Similar to the entrepreneurial journey, Outward Bound helps “crews” navigate challenge and change and learn to develop “an enterprising curiosity, indefatigable spirit, tenacity in pursuit, readiness for sensible self-denial and, above all, compassion”. These five pillars have endured for 80+ years from the program’s founding in Aberdovey, Wales, to 11 schools in the United States and 37 internationally.
Sound familiar yet? The phrase “Outward Bound” is represented by the “blue peter” flag, which is flown to symbolize that a ship is departing the safety of harbor and heading out into unknown waters. Is there a better symbol for entrepreneurship?
The similarities are uncanny. Outward Bound builds better, stronger people, through challenge, adventure, and dissonance, and BEN helps build sustainable entrepreneurs and enterprises by offering support through a myriad of personal and team-based challenges.
At Outward Bound, personal challenges included ropes courses, rock climbing, morning run and dips (in icy water), and perhaps most notably, the seminal “solo”, a time of isolation, reflection, and nature immersion. You’re truly on your own, e.g., I spent four days on a Maine Island, fasting and watching the tide go in and out, ebbing and flowing, my thoughts and journal my only companions other than the morning and evening lobsterman puttering nearby, gawking at me from afar. Doesn’t entrepreneurship feel like that at times? You can feel like you’re on your own, judged, and left to thrive with meager resources, while the reality is that staff support was close at hand, just like entrepreneurs often have teammates, board members, and investors standing by to help.
Once a day, staff in a motorboat would do a rapid driveby to ensure I hadn’t been eaten by a kraken, and instructions were for me to jump up and down, wave my arms wildly, and dance a jig - basically to act crazy - and that would be a signal that I was okay. The lesson for entrepreneurs is that it's okay to act a little crazy to show you’re fine and to invite help by making it clear you’re not. Asking for help is a sign of strength, not weakness.
(Side note: the power of a self-imposed solo (e.g., personal retreat day, long hike, electronics off for a half-day, etc.) is clear, yet one often needs a nudge and permission to take reflective time to the next level. Think meditating on steroids, it’s good for your soul and your business. Make the time, bring a journal.)
BEN entrepreneurs are screened for a growth mindset, as well as vulnerability, humility, and coachability. Like Hahn, BEN believes that its entrepreneurs have more in them than they know, that they’ll need to find that deep resilience to succeed, and that impact is an ultimate goal. BEN advisors are often still entrepreneurs, too, and often overcame hardship and perceived risks to find empowerment and fulfillment. It’s the powerful curation of ambitious entrepreneurs and humble advisors that creates impact and sustainability.
Outward Bound ultimately is about service to others, even in the hardest of times. BEN advisors carry that ‘give first, pay it forward’ mindset in every engagement. Sometimes, knowing someone has your back is everything.

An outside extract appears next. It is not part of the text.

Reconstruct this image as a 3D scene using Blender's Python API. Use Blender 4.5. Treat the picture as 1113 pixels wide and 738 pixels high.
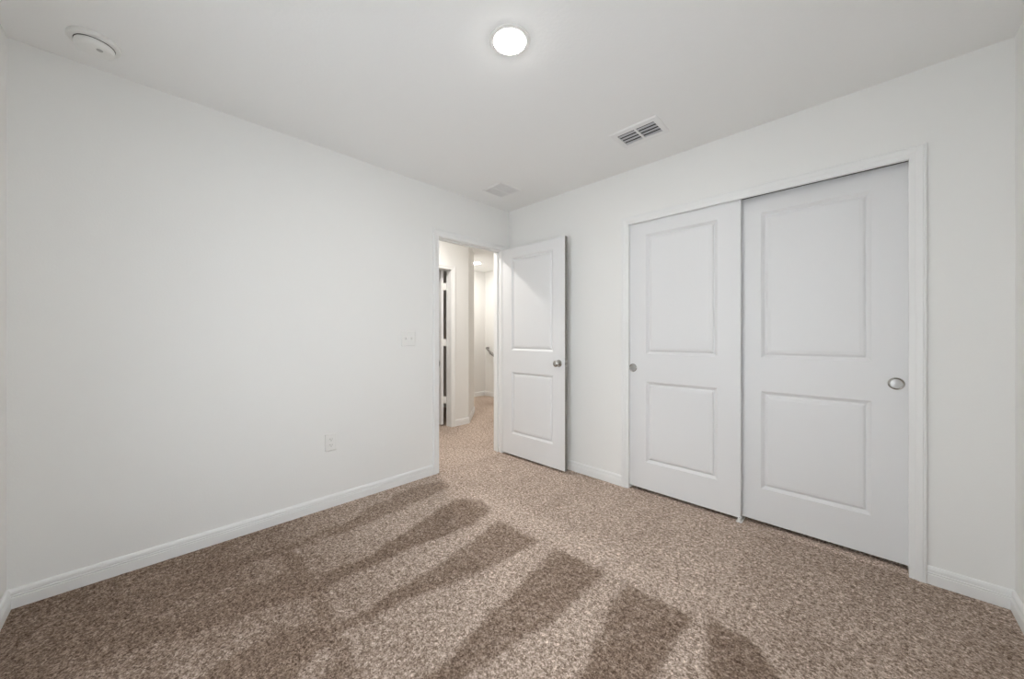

As I think about the year behind and the year ahead, I’m convinced that entrepreneurship is about self-actualization that begets enduring businesses that foster economic development, professional freedom, societal impact, and thus personal and professional legacies that inspire others to take the entrepreneurial journey. The most virtuous of cycles.
In the year ahead, we’ll serve more Signature companies, expand our statewide programming, and curate a record number of matches between entrepreneurs and advisors. I can’t wait.
Thank you for allowing me and the BEN Colorado team to support you on our expedition together. We can’t wait to sail with you to an exciting future together, and we’ll do our best to help you avoid rocks, shoals, rip currents, and even U-boats.